Last week at orientation on KPU’s I was hosting the Multi-Faith Centre table as the Christian Reformed Chaplain. On the Richmond campus a few years ago the MFC created an “I believe in…” board, where students write what they “believe in” on a small card and pin it to a large board. We decided to take up that same project on both the Richmond and the Surrey campuses this year. At the end of a day of orientation we have a large board filled with objects of belief, representing something of the diversity at Kwantlen. We’ll continue the project next week during “Welcome Week”, but orientation alone resulted in lots of different answers. I believe in…: myself, opportunity, God, respect, family, food and eating, and Jesus Christ, to name a few.

What does it mean to “believe in” Jesus Christ? And especially, what does it mean to believe in Jesus Christ in the context of so many other beliefs, from the trivial examples of “food” to the incredibly vague examples of “opportunity”? Not only that, but there are certainly religious traditions at KPU and in Surrey who aren’t represented on the board; think about the major world religions of Islam, Hinduism, Buddhism, and Sikhism. What does “belief in Jesus Christ” mean alongside this myriad of differing traditions?

Jesus is the one who shows us what God is like. He is the Son who is so utterly dependent on his Father that that relationship of dependence is the ultimate thing that controls his life, a life of love, compassion, even to death. And we are invited into that relationship. Jesus invites us to stand where he stands, to pray “Our Father who art in heaven”. And this invitation is so powerful, so moving, so completely reconciling, that the invitation itself has made its way into the way Christian’s talk about God: the Holy Spirit. So to “believe in Jesus” means to inhabit and dwell within the beauty and assurance of Jesus’s invitation to stand with him, beside him, and have him stand and dwell within us as we pray to the Father, the source of Life, in the power of the Holy Spirit.

But can we do this alongside other traditions? How would we do this alongside other traditions? Jesus says to Nicodemus in John 3: “The wind blows where it wills. You hear its sound, but you cannot tell where it comes from or where it is going. So it is with everyone born of the Spirit”. There is a mystery about the spirit who invites us into relationship with God. God has shown us himself in Jesus, but Jesus himself wasn’t entirely predictable. He refused final definition, a figure on the move. So it is of those born of the spirit. We might be tempted to label non-Christians cleanly and easily as “wrong” or “misguided”; and as Christians we do certainly need to make judgements about right and wrong, about true and false. But an important part of that act of judging is to be open to the spirit working in us and working beyond us. 

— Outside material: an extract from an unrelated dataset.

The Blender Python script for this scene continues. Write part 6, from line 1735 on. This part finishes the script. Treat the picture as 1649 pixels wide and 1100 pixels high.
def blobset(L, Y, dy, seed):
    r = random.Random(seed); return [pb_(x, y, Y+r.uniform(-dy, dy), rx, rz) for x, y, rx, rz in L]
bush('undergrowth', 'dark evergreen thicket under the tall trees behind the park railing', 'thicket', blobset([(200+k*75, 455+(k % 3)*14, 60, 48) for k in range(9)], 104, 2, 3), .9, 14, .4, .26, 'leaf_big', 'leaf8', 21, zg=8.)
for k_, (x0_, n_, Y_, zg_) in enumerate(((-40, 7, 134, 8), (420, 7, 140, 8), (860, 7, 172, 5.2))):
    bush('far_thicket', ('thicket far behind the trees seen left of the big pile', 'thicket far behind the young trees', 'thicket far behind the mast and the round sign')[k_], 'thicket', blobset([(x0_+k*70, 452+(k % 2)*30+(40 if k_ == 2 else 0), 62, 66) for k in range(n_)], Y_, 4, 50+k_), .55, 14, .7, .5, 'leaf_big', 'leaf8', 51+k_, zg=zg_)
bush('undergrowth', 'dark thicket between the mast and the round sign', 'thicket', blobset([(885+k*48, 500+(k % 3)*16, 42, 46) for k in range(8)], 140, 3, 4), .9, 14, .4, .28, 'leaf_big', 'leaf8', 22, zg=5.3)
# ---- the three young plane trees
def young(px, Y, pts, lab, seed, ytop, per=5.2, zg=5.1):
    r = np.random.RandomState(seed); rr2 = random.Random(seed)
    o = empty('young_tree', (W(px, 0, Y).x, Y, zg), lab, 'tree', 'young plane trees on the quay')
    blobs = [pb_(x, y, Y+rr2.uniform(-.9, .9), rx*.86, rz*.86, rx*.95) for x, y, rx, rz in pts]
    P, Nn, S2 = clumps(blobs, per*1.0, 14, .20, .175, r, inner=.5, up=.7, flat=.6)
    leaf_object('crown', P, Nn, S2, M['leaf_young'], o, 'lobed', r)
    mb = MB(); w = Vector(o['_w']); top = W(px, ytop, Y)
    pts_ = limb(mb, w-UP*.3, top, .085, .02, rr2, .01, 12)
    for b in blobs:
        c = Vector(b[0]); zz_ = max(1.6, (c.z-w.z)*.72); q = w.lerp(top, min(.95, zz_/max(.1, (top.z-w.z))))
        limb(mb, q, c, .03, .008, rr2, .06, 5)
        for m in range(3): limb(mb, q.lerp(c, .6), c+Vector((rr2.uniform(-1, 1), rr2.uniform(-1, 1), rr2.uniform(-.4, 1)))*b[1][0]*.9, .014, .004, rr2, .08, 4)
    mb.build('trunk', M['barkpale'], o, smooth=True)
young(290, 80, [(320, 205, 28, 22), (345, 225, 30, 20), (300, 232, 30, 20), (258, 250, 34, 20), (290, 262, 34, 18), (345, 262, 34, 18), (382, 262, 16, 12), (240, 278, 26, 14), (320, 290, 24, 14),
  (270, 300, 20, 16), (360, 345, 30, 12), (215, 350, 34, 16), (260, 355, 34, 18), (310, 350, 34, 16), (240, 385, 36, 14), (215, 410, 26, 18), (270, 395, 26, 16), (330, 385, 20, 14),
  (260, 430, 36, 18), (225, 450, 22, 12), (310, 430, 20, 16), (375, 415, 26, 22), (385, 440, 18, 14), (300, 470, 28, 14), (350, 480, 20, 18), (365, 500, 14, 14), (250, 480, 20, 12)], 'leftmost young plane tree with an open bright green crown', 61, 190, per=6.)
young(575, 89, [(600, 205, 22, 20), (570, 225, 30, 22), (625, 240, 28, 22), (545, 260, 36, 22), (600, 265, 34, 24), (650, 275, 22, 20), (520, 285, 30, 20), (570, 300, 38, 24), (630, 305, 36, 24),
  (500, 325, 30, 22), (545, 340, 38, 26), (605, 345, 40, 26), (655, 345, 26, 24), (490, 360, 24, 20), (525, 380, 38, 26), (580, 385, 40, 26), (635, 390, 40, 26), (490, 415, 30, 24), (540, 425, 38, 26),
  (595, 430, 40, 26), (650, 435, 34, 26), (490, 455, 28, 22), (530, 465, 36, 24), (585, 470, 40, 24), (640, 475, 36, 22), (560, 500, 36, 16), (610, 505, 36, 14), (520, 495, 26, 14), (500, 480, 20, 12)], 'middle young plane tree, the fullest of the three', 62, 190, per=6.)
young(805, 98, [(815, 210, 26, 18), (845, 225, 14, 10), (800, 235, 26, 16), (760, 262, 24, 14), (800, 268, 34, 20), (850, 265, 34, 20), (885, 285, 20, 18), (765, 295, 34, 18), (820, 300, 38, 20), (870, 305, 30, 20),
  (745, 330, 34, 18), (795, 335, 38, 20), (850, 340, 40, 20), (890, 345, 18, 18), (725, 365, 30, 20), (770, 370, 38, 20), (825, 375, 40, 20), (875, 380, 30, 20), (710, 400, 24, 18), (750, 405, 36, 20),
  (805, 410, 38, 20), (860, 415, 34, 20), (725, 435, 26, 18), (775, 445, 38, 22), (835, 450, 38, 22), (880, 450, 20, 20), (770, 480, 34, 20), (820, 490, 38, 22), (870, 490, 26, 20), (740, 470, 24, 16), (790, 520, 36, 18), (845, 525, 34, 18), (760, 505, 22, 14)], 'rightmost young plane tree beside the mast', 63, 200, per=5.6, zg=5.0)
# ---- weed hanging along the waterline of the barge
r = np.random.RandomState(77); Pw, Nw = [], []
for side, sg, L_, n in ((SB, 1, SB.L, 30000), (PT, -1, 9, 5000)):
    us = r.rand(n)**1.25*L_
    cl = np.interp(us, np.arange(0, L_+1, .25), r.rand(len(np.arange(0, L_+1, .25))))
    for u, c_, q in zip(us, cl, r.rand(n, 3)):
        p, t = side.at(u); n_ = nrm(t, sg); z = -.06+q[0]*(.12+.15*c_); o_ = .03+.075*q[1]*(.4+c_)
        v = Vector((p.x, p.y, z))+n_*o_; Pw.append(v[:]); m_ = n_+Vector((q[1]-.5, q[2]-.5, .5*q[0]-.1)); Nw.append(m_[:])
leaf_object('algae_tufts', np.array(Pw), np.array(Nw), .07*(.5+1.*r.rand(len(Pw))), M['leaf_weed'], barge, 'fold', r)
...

I hope this can open us to a simultaneous posture of confidence and humility. Confidence in God’s revelation in Christ and our participation in it through the Holy Spirit, but also humility in recognizing that the very spirit in whom we have salvation also is free to work and blow where it wills. I certainly seek bear witness to God in Christ, but part of that seeking is watching and waiting for the Lord in quiet confidence and assurance.

Belief in Christ is never a “finished task” in itself, let alone face to face with other traditions. And certainly the Christian task is not to water down our faith to make it palatable for everyone and anyone; the distinctiveness of the gospel in Christ is the gospel. But the gospel is clearly so much more than the mere truth that “Jesus is God”. If Jesus himself is the truth, then the Christian task is not necessarily to convince others of our faith but to combine our words with our actions, not only actions of service, but also our acts of prayer and acts of receptivity to the life of the Spirit which blows where it wills.